Stories from Moseley

July 22nd, 2013 by Tamara Edyta West in Creative Networks Research | no comments

stall1Last weekend we shared a stall with the Moseley Exchange at the Moseley Street Fair. The idea was to ask some local residents to contribute a short story about Moseley to form the beginnings of our media co-creation project ‘Exchange Stories’.

Just a few days before this we had three days of amazing digital storytelling training from Lisa and Iain at StoryWorks UK.  There were three representatives from the Moseley Exchange- Jess, Maria and Annette- taking part in the workshop with us, and we all found it to be both informative and inspiring. We began the first day with an introduction to the history, process and applications of the method. Some of the examples we saw involved a short film containing an audio story and just one or two photographs; others involved snippets of video and several photographs to accompany the words of the storyteller. And the stories- anything from tales of grandparents to daily interactions at a local social club– carried with them a strong resonance and individual beauty.  We continued with some story elicitation methods before each contributing our own story based around an object and photographs we had brought with us. We then made each other’s stories. This involved audio recordings of between 10-15 minutes, the use of existing photographs to help tell the story, and the taking of new images to accompany the narrative where necessary. We then edited the audio and visual material to create a short film of 2 to 3. Finally, we all watched the completed stories as a group. The result was the sharing of a kind of distilled essence of an aspect of our lives, and it had a strong impact on all of us.

Digital storytelling can be utilised in a number of ways. Stories can be made around anything and the method can be used in different settings; for example, within communities or organisations to enable people have their voices heard and to hear the voices of others, or for charities or groups to share advice or highlight experiences or issues. It is easily accessible and ‘usable’ in terms of cost and technological know-how, and whilst stories can be shared online, they can also be shared offline in things such as audio boxes containing stories to listen to, installations to engage with or prints to look through. We are exploring a number of story sharing options to compliment and lead up to the eventual online and offline unveiling of the completed digital stories via both a website and printed representations of the contributions.
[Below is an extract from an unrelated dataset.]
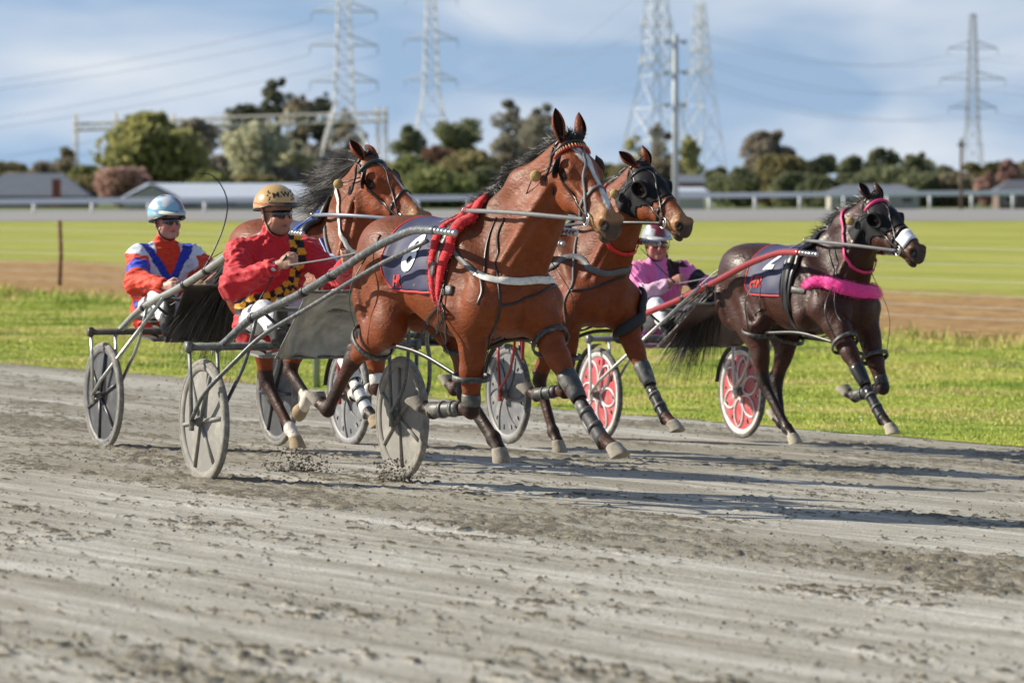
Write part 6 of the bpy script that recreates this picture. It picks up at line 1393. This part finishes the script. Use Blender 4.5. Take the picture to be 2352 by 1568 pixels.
def leaves_mesh(name, C, S, sz, m, parent, seed):
    """C centres of leaf clumps (k,3), S per-leaf offsets already applied; quads of size sz with random facing"""
    rn = np.random.RandomState(seed); q = len(C); a = rn.normal(size=(q, 3)); a /= np.linalg.norm(a, axis=1)[:, None]; b = rn.normal(size=(q, 3)); b -= a*(a*b).sum(1)[:, None]; b /= np.linalg.norm(b, axis=1)[:, None]
    s_ = sz*rn.uniform(0.6, 1.3, (q, 1)); V = np.stack([C-a*s_-b*s_*0.55, C+a*s_-b*s_*0.55, C+a*s_*0.6+b*s_*0.7, C-a*s_*0.6+b*s_*0.6], 1).reshape(-1, 3)
    me = bpy.data.meshes.new(name); me.vertices.add(len(V)); me.vertices.foreach_set('co', V.ravel()); me.loops.add(q*4); me.loops.foreach_set('vertex_index', np.arange(q*4)); me.polygons.add(q)
    me.polygons.foreach_set('loop_start', np.arange(q)*4); me.polygons.foreach_set('loop_total', np.full(q, 4)); me.update(); me.materials.append(m)
    o = bpy.data.objects.new(name, me); COL.objects.link(o); o.parent = parent; return o
BARK = mat('bark', (0.10, 0.075, 0.055), 0.9, var=0.3, vs=3)
TN = [0]
def tree(px, yt, hw, Y, lab, m, cat='tree', yb=452, dens=1.0, name='tree', leaf=0.30, trunk=0.25, shape='round', grp='trees beyond the far rail', nb=26):
    TN[0] += 1; rn = np.random.RandomState(100+TN[0]); s = FPX/Y; base = at(px, Y, z=-0.72); top = EYE-(yt-428)/s; W = hw/s; Ht = top+0.72; z0 = max(trunk*Ht, 0.2) if yb >= 450 else EYE-(yb-428)/s+0.72
    root = empty(name, base, rn.uniform(0, 6.28), lab, cat, grp); root.scale = (1, 1, 1)
    cs = []
    for i in range(nb):
        u = rn.uniform(0, 1); z = z0+(Ht-z0)*(0.06+0.86*u)
        if shape == 'round': w = W*math.sqrt(max(0.05, 1-(2*u-0.9)**2*0.85))
        elif shape == 'cone': w = W*(1.05-u*0.85)
        elif shape == 'flat': w = W*(0.45+0.55*u)
        else: w = W*(0.6+0.4*math.sin(u*3.1))
        a = rn.uniform(0, 6.28); r_ = w*math.sqrt(rn.uniform(0, 0.62)); cs.append((r_*math.cos(a), r_*math.sin(a), z, w*rn.uniform(0.34, 0.60)))
    cs = np.array(cs); q = int(4200*dens); k = rn.randint(0, len(cs), q); d = rn.normal(size=(q, 3)); d /= np.linalg.norm(d, axis=1)[:, None]
    rr = cs[k, 3]*rn.uniform(0.45, 1.08, q)**0.5; C = cs[k, :3]+d*rr[:, None]*np.array((1, 1, 0.8)); C[:, 2] = np.clip(C[:, 2], z0*0.6, Ht)
    leaves_mesh('crown', C, None, leaf*max(0.6, W/3.6), m, root, TN[0])
    b = MB(); h0 = z0+(Ht-z0)*0.55; b.tube([(0, 0, -0.2), (0.1, 0, z0), (0, 0.1, h0)], [0.045*Ht*0.6, 0.03*Ht*0.6, 0.012*Ht*0.6], 8)
    for j in range(5):
        c = cs[rn.randint(len(cs))]; z1 = z0+(h0-z0)*rn.uniform(0.1, 0.8); b.tube([(0, 0, z1), (c[0]*0.5, c[1]*0.5, (z1+c[2])/2+0.3), (c[0], c[1], c[2])], [0.014*Ht*0.6, 0.009*Ht*0.6, 0.004*Ht*0.6], 6)
    b.build('trunk', BARK, root); return root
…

stall2The first stories we captured at the street fair were in the form of short thoughts about the local area, and we also took photographs of participants as a visual accompaniment to their voices. Some people wanted to contribute on another day so we have invited them to come along to see us again next week. In September we will run two more in depth workshops with users of the Moseley Exchange. These stories will be a little longer than the street fair ‘snapshot’ ones and enable participants to engage with what Moseley and the Moseley Exchange means to them personally, professionally and socially.